Quem segue este “FIRE movement” utiliza também a regra dos 4%, para determinar o retorno da carteira de investimento ao longo dos tais 30 anos de reforma. Embora possa funcionar para alguns, para outros não é certamente suficiente, sobretudo se quiser reformar-se antes dos 50 anos.
Ter um fundo de emergência correspondente a seis meses de salário, para situações imprevistas, é outra das regras seguidas, bem como libertar-se das dívidas.

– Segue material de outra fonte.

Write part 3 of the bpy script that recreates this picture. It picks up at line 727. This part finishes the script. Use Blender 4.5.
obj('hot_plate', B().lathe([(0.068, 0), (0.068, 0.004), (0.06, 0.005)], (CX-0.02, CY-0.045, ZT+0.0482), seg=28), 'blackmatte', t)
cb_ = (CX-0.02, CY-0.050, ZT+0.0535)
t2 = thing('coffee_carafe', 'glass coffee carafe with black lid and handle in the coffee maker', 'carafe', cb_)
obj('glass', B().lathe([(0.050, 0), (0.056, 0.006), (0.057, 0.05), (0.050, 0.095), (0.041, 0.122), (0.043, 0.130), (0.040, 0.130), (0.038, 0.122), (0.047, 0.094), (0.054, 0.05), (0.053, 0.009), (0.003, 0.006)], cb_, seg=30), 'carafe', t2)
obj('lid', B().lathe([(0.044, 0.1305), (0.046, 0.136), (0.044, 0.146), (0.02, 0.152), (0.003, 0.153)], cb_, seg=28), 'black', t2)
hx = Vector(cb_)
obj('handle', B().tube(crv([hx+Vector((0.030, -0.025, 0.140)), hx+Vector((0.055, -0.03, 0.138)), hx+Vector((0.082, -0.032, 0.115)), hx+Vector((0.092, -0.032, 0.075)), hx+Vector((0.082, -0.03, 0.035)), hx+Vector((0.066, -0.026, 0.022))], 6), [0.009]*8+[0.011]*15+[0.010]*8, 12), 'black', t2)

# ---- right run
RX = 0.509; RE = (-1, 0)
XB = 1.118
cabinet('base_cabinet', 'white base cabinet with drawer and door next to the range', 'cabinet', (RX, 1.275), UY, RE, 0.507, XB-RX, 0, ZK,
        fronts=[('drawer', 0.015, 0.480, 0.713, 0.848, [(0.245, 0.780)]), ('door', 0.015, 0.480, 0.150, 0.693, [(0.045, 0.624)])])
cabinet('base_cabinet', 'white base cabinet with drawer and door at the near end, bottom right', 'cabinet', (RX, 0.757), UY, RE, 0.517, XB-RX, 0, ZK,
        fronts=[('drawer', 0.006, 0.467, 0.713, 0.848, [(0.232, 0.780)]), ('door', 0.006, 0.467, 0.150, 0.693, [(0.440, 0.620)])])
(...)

Ao longo dos anos, surgiram variações deste movimento. Neste momento, há o Lean FIRE, que consiste em viver uma vida frugal ao longo de toda a vida, antes e depois da reforma. O Barista FIRE, que preconiza economizar mais no início, para trabalhar menos no futuro. Ou seja, o objetivo não é reformar-se mais cedo, mas trabalhar em part-time ou a ritmo não tão exigente no futuro. Por sua vez, o Coast FIRE defende que invista o suficiente para que, mesmo sem contribuições adicionais, a sua carteira cresça q.b. para sustentar a sua reforma. Isto é, continua a trabalhar para cobrir as despesas atuais, reservando as poupanças para a reforma. Por último, o Fat FIRE envolve ganhar e poupar o máximo possível, para viver uma reforma desafogada.
Prós e contras do “FIRE movement”
Ao acumular dinheiro suficiente para se “reformar” mais cedo, pode largar o seu emprego das 9 às 17 horas, que nunca lhe encheu as medidas, e usufruir de mais tempo para si numa idade em que ainda tem energia e está apto para certas “aventuras”, como viagens mais longas e exigentes.
Contudo, por mais boa vontade que tenha em pôr em prática este movimento, se ganha, por exemplo, o salário mínimo, dificilmente conseguirá atingir os objetivos na idade que pretende. Ainda assim, não deve desistir. Quanto mais cedo começar a poupar e investir a longo prazo em produtos com risco, mais hipóteses terá de lá chegar.
Apesar de sonhar retirar-se mais cedo, pode concluir que, afinal, ter assim tanto tempo livre não é assim tão atrativo, preferindo manter-se a trabalhar.
Independentemente dos seus objetivos, ter um plano de reforma é desejável. Como temos vindo a escrever, o Ageing Report, da Comissão Europeia alerta para que, em 2050, as reformas em Portugal correspondam apenas a 50% do último salário.